Injections flyerWe didn’t spring from the San Diego soil sui generis, and I’m finding plenty of resources online to gather the musical fringes we latched onto:

  • Toby Lifehater’s forum for early-’80s punk survivors. (Dave Ellison tells me there’s at least one shout-out in there to the Rockin’ Dogs as a cornerstone of that era’s Poway underground.)
  • A guide to old-school San Diego punk bands with some useful links (including a link to the Social Spit site, where Mirrors/Answers co-founder Dave Fleminger is credited as the band’s first guitarist, and one to an online history of the Injections, pre-Noise 292 band of drummer Joanne Norris, a k a Madame Gargoyle).

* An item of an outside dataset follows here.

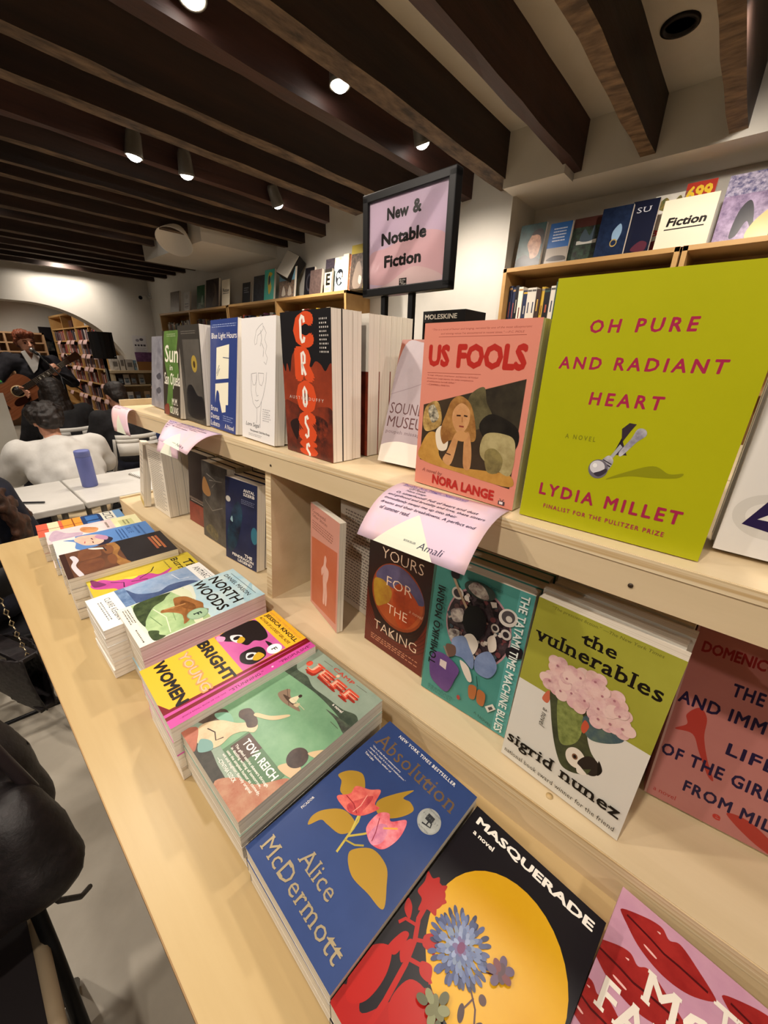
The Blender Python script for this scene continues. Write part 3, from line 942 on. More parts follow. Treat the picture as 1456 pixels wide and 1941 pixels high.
# shelving to the right of the arch
e = empty('display_shelf', (1.82, 6.80, 0), (0, 0, 0), 'pale wooden display shelves against the wall right of the arch', 'shelf')
LW = 0.79
for x in (0, LW - .025):
    MB().box((x, 0, 0), (x + .025, .34, 1.15), BIRCH).build('side_panel', e)
MB().box((-.02, -.03, 1.15), (LW, .34, 1.185), BIRCH, None, .002).build('top_panel', e)
for z in (0.985, 0.74, 0.45, 0.15):
    MB().box((.025, 0, z - .02), (LW - .025, .33, z), BIRCH).build('shelf', e)
MB().box((.025, .33, 0), (LW - .025, .34, 1.15), BIRCH).build('back_panel', e)
items = [(1.85, .09, .17, '#e6e1da', 'white boxed set standing on the display shelf right of the arch'), (1.955, .06, .20, '#d6cfc6', 'grey white booklet stand on the display shelf right of the arch'),
         (2.03, .10, .15, '#c4c0ba', 'silver grey book on the display shelf right of the arch'), (2.14, .03, .14, '#8fb0c4', 'thin pale blue book on the display shelf right of the arch'),
         (2.48, .10, .13, '#a56a6c', 'rose coloured book at the end of the display shelf')]
for x, w, hh, c, lb in items:
    o = MB().box((0, 0, 0), (w, .12, hh), ink(c + '~#b9b2aa@30' if c.startswith('#e6') else c), None, .002).box((w * .2, -.0008, hh * .3), (w * .8, 0, hh * .7), ink('#7d7873')).build('book')
    o.location = (x, 6.86, 1.1855)
    tag(o, lb, 'book')
e = empty('display_box', (2.18, 6.84, 1.1855), (0, 0, R(-12)), 'tilted purple counter display box right of the arch', 'box')
MB().prism([(0, 0), (.28, 0), (.28, .03), (0, .03)], 0, .12, ink('#9a6c3a', .6)).build('tray', e)
MB().box((.0, .02, .1), (.29, .05, .27), ink('#5a3a5a~#7a5478@20'), Matrix.Rotation(R(-18), 4, 'X')).build('back_card', e)
for k, (x, z, c) in enumerate([(1.88, .985, '#2b2628'), (1.96, .985, '#d9d3cb'), (2.05, .985, '#7d6a5a'), (2.16, .985, '#b8b0a4'), (1.88, .74, '#8a7a68'), (1.97, .74, '#cfc7bc'), (2.07, .74, '#5a4f4a'), (2.2, .74, '#b79a7a')]):
    o = MB().box((0, 0, 0), (.075, .02, .14), ink(c), Matrix.Rotation(R(-8), 4, 'X')).box((.01, -.001, .02), (.065, 0, .09), ink('#4a5560~#a9b4ba@40'), Matrix.Rotation(R(-8), 4, 'X')).build('book')
    o.location = (x, 6.84, z + 0.004)
    tag(o, f'face-out book, {ORD[k]} counted along the lower display shelves right of the arch', 'book', 'face-out books on the lower display shelves')
# notice sheet on the wall
o = MB().box((0, -.002, 0), (.19, 0, .33), ink('#d6d3d4', .6))
for a in [('e', .3, .8, .1, .06), ('e', .62, .84, .13, .06)]:
    pass
art(o, [('e', .35, .80, .13, .06, '#8a8690'), ('e', .65, .84, .14, .06, '#5c5964'), ('r', .1, .55, .22, .63, '#37343c'), ('r', .3, .55, .45, .63, '#55525c'), ('r', .52, .55, .66, .63, '#37343c'), ('r', .72, .55, .9, .63, '#4a4852'), ('r', 0, .0, 1, .18, '#b3abc4'), ('g', .1, .22, .9, .5, 5, '#9a97a0')], .19, .33, .002, .0001,
    Matrix(((1, 0, 0, 0), (0, 0, -1, 0), (0, 1, 0, 0), (0, 0, 0, 1))))
o = o.build('notice_sheet')
o.location = (2.27, AY - .001, 1.34)
tag(o, 'printed notice sheet taped to the white wall right of the arch', 'notice')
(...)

  • The official Web site for the current incarnation of Carlsbad’s Spent Idol, former band of original Hair Theatre drummer Howard Palmer and an erstwhile rallying point for the Carlsbad crowd I was to meet through Hair Theatre.
  • And a recent release by a very old collaboration: Twenty years later, Dave Fleminger, Paul Kaufman and Kristin Martin reformed their early-’80s joint, Lemons Are Yellow, and released an amazing CD. (Buy this disc! Os Mutantes have nothing on LAY’s “Afuegal Pitu”!)

Where else were we before we were what we were?